In the 1970s, some political pundits accused leather men of being close to fascism because of this cult of masculinity - and protested knitting in front of the darkroom in the West Berlin leather bar Knolle. In contrast, Thomas also sees this leather masculinity as a way of dealing with gay gender roles: "The insecurities and doubts about your own masculinity that you experience as a gay man - that's gone with leather." Even if the accusations of the faggots in the 70s were perhaps too simplistic, Manfred, Thomas and Olaf think a certain critical distance is definitely appropriate: leather masculinity is cool because it appears so disproportionately, but this ideal can also become a problem if it is taken seriously. "Perversity is the salt in the soup and you have to be careful not to over-salt your soup," says Manfred. However, this problem mainly concerns rigid images of masculinity, rather than perversions or the attractiveness of masculinity in leather travesties.

 

However, in addition to all the questions about images of masculinity and material, the aspect of community in the context of the leather scene should not be underestimated. Thomas, Olaf and Manfred all report on contacts and trips to the USA. The international and national leather scene has characterised their lives for decades. Olaf fondly remembers a huge Mister Leather election in Chicago. What impresses him, apart from the sex, are the rich characters in the scene. That's why he also organises events on his website Male.Space that don't just focus on "the sexual side": For example, his leather dinner, where he wants to publicly "provoke" with leather men in a mainstream restaurant and at the same time find greater acceptance.
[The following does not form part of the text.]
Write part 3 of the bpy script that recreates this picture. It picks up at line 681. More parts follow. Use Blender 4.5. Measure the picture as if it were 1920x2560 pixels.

For Thomas, on the other hand, leather events have lost too much of their sexual drive in recent years: "It used to be about having sex and now I often get the feeling it's about who has the latest model and the smartest uniform."

 

Manfred also criticises this superficiality, although, like the others, he notes that gay men today are more interested in a variety of fetishes, whereas leather played a very dominant role as a gay fetish until the 1990s. This can be seen, for example, in the currently popular puppy fetish, which the three traditional leather guys tend to observe with a benevolent distance. Although Olaf organises "crossover" events, where women and people in casual outfits are sometimes allowed to attend, he also wants to see real leather outfits at a leather evening and not fashionable party harnesses.

 

The leather scene therefore also needs to draw boundaries as to what belongs to the leather fetish - and what does not. With a view to the many very active leather clubs from the 70s onwards or in relation to the question of too much or too little sex in the scene, the question of whether the leather scene is grouped around a sexual fetish or an identity takes centre stage here. Naturally, the answer is a tense relationship between the two. The early memories of the fascination with leather, which almost resemble those of early gay desire, are not least borne of this. And this tension between fetish and identity was the driving force behind the emergence of leather groups and their scene, which indulge in what is special about leather beyond a diffuse sexual charge. Even if the cult of masculinity is increasingly softening, as Thomas points out and welcomes, the leather scene needs the attractive stereotype of the leather man that it has built up itself and which is constantly finding new admirers. Manfred is relaxed about the changes in the scene: "Life is always changing and nobody can say that their way is the only right way."